People prefer happy endings

So says a new survey.

Well, “Duh!” But I take issue with the Guardian‘s lede:

A truth which has the downside of keeping many true artists poor in garrets and many false ones rich in mansions was universally acknowledged yesterday.

The implication, of course, is that there is somehow more artistic merit in an unhappy ending than in a happy one, and that Shakespeare’s tragedies (to take just one example) are therefore superior to his comedies.

Balderdash. The worth of a work of literature has nothing to do with the emotional tenor of the ending. What’s important is that the ending be suitable to the particular work being crafted, that it grows naturally out of the structure and tone of the overall novel–that, whether happy or unhappy, it is earned, not merely tacked on.

Hey, I like happy endings in movies, too, but when they’re unearned or even ludicrous, like the ending of Spielberg’s sorry version of The War of the Worlds, far from leaving me satisfied, they leave me flat, or even angry.

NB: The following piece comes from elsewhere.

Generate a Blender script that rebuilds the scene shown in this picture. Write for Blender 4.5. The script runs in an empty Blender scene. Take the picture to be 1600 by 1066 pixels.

But uncalled-for sad endings are just as annoying as tacked-on happy ones. The notion, once again promulgated by the Guardian in the linked article, that sad endings are artistically superior is probably why so much high-school writing (of which I’ve read quite a bit) features car crashes, drug overdoses and fatal illnesses. The mere presence of tragedy does not turn a piece of mediocre writing into a work of art, but neither does the presence of a happy ending turn it into meaningless fluff.